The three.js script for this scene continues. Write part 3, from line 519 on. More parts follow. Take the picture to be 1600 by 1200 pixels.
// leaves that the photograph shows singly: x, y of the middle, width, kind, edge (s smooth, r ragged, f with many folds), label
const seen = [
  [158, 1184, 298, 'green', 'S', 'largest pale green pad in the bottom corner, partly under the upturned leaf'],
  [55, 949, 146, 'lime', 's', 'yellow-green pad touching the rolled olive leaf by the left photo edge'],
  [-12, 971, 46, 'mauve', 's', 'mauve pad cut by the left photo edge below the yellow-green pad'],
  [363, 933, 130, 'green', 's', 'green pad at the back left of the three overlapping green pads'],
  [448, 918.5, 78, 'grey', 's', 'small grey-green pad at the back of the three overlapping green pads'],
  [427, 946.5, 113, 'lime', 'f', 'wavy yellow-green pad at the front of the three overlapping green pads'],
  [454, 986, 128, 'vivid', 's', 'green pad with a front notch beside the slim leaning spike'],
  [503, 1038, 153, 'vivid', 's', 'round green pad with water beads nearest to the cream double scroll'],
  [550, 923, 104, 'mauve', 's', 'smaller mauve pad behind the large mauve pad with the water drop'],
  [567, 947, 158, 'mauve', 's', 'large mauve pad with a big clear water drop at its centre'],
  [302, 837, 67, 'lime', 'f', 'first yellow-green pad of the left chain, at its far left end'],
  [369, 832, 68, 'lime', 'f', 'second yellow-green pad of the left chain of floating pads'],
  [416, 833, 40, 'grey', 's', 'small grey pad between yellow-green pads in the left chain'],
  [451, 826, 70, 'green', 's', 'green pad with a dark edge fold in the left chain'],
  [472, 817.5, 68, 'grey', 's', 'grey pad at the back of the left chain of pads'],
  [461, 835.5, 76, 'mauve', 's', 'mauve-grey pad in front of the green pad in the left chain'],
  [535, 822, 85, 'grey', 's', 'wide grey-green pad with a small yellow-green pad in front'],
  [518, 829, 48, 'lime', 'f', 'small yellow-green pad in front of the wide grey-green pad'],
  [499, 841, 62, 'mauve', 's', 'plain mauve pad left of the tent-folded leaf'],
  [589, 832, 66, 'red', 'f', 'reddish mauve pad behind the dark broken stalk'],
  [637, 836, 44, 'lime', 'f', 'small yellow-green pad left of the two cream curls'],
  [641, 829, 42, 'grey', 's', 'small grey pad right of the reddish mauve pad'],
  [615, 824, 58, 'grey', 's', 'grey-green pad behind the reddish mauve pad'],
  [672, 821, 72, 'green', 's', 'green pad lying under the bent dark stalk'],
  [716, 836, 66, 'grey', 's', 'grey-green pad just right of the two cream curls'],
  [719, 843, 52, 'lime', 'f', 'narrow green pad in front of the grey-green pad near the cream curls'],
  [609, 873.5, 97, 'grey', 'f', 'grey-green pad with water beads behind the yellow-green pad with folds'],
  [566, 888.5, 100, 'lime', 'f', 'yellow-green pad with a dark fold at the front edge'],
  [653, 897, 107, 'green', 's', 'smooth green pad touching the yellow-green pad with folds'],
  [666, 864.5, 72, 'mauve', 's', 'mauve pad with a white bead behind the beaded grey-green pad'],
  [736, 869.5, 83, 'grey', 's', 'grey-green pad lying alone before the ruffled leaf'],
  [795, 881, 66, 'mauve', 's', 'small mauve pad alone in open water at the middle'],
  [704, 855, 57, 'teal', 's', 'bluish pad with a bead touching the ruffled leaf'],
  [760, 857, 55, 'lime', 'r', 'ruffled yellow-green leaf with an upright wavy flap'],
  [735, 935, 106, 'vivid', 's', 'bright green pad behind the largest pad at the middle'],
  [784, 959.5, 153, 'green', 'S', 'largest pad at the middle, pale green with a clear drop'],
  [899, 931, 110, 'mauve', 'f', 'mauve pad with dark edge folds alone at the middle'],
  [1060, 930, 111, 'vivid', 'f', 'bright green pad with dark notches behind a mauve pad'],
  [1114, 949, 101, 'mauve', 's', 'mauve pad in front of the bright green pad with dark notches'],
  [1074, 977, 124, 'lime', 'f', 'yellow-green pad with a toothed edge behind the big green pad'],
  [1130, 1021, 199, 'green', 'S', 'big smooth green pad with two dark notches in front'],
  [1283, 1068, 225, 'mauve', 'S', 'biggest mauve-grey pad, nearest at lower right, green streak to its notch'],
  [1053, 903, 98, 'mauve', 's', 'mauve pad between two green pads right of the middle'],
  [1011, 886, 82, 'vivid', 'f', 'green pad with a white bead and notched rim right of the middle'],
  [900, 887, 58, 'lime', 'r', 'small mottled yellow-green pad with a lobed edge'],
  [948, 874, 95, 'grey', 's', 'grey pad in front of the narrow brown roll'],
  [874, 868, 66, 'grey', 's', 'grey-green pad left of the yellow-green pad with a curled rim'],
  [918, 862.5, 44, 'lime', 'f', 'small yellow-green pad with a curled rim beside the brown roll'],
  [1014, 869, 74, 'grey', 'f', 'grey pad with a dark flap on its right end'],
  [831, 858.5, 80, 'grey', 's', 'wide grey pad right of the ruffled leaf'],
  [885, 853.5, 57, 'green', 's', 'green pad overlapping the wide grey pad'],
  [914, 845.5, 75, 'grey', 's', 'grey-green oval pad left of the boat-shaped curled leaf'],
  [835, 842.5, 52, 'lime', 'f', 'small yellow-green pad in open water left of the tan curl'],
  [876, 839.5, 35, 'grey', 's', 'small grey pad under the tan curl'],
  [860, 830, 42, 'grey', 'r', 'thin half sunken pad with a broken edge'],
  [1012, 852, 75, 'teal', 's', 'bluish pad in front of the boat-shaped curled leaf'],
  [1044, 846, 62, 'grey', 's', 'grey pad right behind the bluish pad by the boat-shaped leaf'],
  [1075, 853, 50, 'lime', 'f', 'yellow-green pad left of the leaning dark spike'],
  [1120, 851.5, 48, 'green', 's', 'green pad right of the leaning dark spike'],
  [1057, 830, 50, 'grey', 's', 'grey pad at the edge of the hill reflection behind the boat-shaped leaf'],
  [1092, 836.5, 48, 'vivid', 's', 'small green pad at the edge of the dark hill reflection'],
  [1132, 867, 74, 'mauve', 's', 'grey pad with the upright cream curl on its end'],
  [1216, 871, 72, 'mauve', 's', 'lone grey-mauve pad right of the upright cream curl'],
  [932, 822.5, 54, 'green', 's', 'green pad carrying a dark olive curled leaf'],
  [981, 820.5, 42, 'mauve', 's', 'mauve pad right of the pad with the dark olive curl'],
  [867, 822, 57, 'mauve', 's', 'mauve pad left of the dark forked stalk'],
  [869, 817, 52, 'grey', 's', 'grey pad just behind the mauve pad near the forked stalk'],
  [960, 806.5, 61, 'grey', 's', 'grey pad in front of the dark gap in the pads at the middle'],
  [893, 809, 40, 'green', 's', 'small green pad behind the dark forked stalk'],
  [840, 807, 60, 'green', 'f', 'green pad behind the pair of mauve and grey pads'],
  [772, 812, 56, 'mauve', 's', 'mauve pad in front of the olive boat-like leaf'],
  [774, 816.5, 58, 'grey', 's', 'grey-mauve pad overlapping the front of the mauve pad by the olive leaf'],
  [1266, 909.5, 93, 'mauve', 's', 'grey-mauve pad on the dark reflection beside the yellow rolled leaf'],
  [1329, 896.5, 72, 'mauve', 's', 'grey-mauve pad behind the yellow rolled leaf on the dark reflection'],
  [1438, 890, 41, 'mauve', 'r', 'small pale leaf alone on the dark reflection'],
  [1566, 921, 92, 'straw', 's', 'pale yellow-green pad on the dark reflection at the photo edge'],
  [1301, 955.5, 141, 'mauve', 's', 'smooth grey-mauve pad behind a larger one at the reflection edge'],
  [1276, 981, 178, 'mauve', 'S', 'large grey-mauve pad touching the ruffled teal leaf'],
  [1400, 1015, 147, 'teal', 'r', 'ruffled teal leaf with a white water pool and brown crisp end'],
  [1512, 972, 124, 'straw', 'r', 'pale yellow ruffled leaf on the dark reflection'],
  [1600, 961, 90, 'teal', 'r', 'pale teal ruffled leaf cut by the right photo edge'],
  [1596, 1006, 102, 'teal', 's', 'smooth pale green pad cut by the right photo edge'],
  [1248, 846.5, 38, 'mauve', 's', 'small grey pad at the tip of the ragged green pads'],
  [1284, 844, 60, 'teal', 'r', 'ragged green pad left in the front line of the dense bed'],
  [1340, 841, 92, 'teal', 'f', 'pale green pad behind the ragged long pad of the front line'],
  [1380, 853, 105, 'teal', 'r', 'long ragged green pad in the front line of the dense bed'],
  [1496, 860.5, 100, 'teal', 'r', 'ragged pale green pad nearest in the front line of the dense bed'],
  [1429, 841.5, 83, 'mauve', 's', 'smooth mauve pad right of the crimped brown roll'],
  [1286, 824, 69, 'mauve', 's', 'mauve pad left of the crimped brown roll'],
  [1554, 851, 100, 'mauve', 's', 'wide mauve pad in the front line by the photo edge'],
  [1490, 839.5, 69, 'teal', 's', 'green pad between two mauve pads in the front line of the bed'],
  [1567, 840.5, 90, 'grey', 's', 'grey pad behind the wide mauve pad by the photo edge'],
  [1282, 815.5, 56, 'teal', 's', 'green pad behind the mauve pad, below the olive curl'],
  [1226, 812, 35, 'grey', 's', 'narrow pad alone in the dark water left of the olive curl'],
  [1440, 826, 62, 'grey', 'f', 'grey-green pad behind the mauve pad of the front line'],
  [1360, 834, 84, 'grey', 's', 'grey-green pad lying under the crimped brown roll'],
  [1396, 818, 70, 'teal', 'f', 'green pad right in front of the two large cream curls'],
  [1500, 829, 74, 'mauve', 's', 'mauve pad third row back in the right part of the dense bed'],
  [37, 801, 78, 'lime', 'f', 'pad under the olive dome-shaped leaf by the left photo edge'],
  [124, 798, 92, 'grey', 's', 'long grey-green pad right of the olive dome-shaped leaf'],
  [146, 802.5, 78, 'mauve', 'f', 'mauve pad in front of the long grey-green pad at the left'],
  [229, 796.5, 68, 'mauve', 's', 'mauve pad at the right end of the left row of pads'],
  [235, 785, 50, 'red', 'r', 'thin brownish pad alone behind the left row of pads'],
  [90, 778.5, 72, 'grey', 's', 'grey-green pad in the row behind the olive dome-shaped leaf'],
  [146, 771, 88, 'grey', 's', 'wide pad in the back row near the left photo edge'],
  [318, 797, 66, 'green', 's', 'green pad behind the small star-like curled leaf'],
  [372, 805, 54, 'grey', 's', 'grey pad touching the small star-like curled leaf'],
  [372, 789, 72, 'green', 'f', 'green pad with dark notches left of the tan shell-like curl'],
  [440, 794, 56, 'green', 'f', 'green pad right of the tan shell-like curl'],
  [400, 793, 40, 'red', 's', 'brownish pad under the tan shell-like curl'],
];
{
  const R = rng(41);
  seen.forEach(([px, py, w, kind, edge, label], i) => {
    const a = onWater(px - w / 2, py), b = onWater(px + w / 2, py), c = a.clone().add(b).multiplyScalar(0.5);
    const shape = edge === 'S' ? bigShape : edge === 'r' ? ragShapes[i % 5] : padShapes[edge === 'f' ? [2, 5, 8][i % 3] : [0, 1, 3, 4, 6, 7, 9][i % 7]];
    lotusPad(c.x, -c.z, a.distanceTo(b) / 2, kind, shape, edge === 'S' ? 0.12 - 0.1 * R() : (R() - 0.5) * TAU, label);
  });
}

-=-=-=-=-

WHAT THE TASK ASKS:
Your answer should be one number: how many lines of the listing include the word "three".

WORKED SOLUTION:
4